Così si presenta lo Spazio Sirin in questa serata completamente dedicata all’India e all’eccellente Partho Sarothy, musicista di livello internazionale nonché allievo del grande maestro di sitar Ravi Shankar. In quest’occasione abbiamo potuto conoscere il sarod, un cordofono a pizzico, molto simile al più conosciuto sitar ma utilizzato in particolare nel nord dell’India.
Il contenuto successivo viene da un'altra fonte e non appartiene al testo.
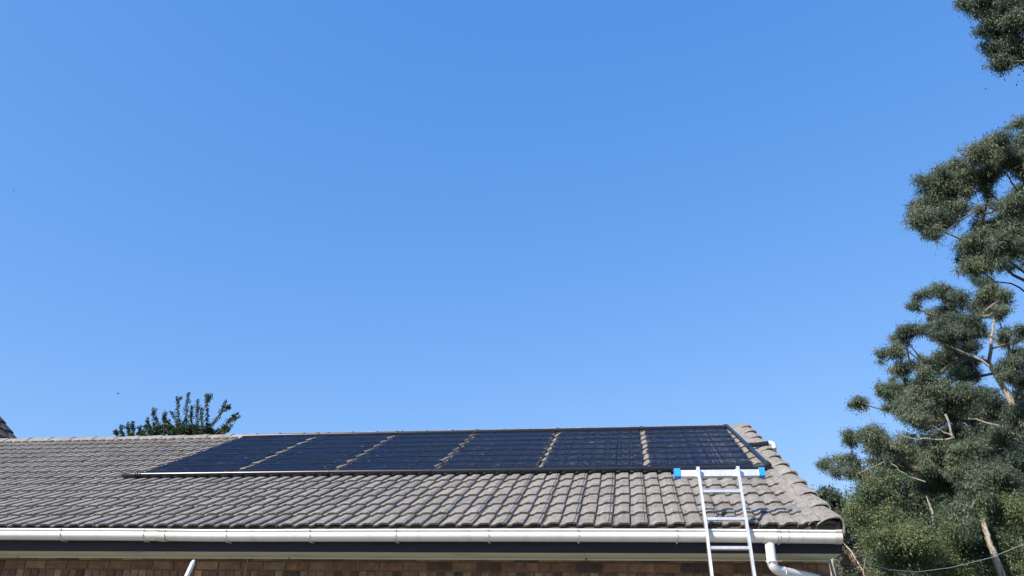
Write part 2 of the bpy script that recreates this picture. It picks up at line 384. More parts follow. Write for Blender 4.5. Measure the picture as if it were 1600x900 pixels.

Questo strumento offre una duplice possibilità: da una parte melodica, tramite l’esecuzione dei raga, le tradizionali scale indiane; dall’altra parte una funzione armonica, molto spesso costituita da arpeggi, oppure ottenuta pizzicando le corde di bordone.

Per interiorizzare meglio la sonorità dello strumento, in un primo momento la performance è costituita esclusivamente di Sarod solo, successivamente accompagnato da Stefano Grazia alla tabla, altro strumento della tradizione indiana, questa volta un membranofono a tensione variabile.

La commistione di elementi orientali con un musicista occidentale ha prodotto degli interessanti sviluppi: nei momenti solistici, la musica suonata da Sarothy è risultata più libera e complessa, in particolare a livello ritmico; la successiva presenza della tabla ha influenzato molto questo elemento, pur non ostacolando l’improvvisazione.

La performance si è basata sull’esecuzione di due diversi raga, la quale è ulteriormente risultata suddivisa in due momenti: il primo, più lento e scandito, è la presentazione della scala; il secondo, più concitato, virtuosistico e ritmicamente irregolare è l’improvvisazione sulla scala.

Per la maggior parte di noi occidentali questa musica risulta un mistero: uno di quei misteri che non spaventano, ma affascinano e lasciano con la bocca aperta.